US Goods Deficit Hits Record 2025 Despite Trump Tariffs

The U.S. trade deficit in goods reached a new record in 2025, government data showed Thursday, even as President Donald Trump’s sweeping tariff policy marked its second year. The overall goods gap widened slightly to $1.24 trillion for the year, the highest figure in Commerce Department records dating back to 1960.

When services are included, the total U.S. trade deficit for 2025 narrowed marginally to $901.5 billion from $903.5 billion in 2024, remaining the third-largest on record. However, the December deficit surged 32.6% to $70.3 billion, exceeding forecasts as exports fell and imports rose.

The annual figures reflect a trade landscape heavily reshaped by Trump’s tariff agenda, which pushed the average effective U.S. tariff rate to its highest level since the 1930s. A key shift was a significant narrowing of the goods deficit with China, which fell to its lowest since the early 2000s. U.S. imports from China dropped by 30% in 2025 following tariff escalations in April that later cooled.

Analysts identified several factors behind the volatile flows. Chad Bown of the Peterson Institute for International Economics noted that a surge in imports of advanced semiconductors for AI data centres, primarily from Taiwan, contributed to the figures. He also cited “front-running” behaviour by companies seeking to beat upcoming tariffs, which may explain stronger imports earlier in the year. Furthermore, some tariff exemptions, such as for electronics, influenced patterns.
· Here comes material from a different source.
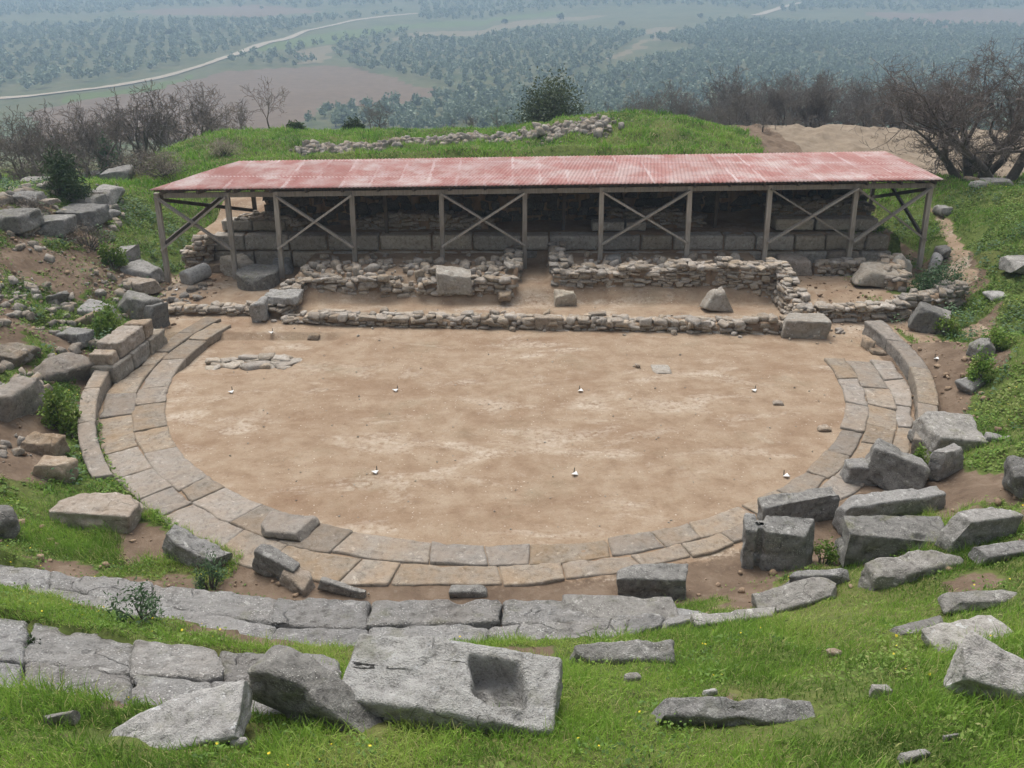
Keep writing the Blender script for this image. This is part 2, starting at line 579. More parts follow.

The reconfiguration of supply chains led to record-high trade deficits with partners like Taiwan and Mexico, as businesses diversified away from China. Oren Klachkin of Nationwide described 2025 as a “roller-coaster ride” for trade due to tariff shocks, but noted the annual deficit barely changed, decreasing just 0.2%. “With the peak tariff drag now likely behind us, we expect trade to settle into a more predictable rhythm,” he said.

Despite the administration’s claim that tariffs have “rescued our economy and national security,” a New York Federal Reserve study found nearly 90% of the tariff costs are borne by U.S. firms and consumers. This dynamic presents a challenge as households face persistent affordability pressures. The data underscores the difficulty of reducing the structural trade gap through protectionist measures alone, even as global sourcing strategies continue to realign.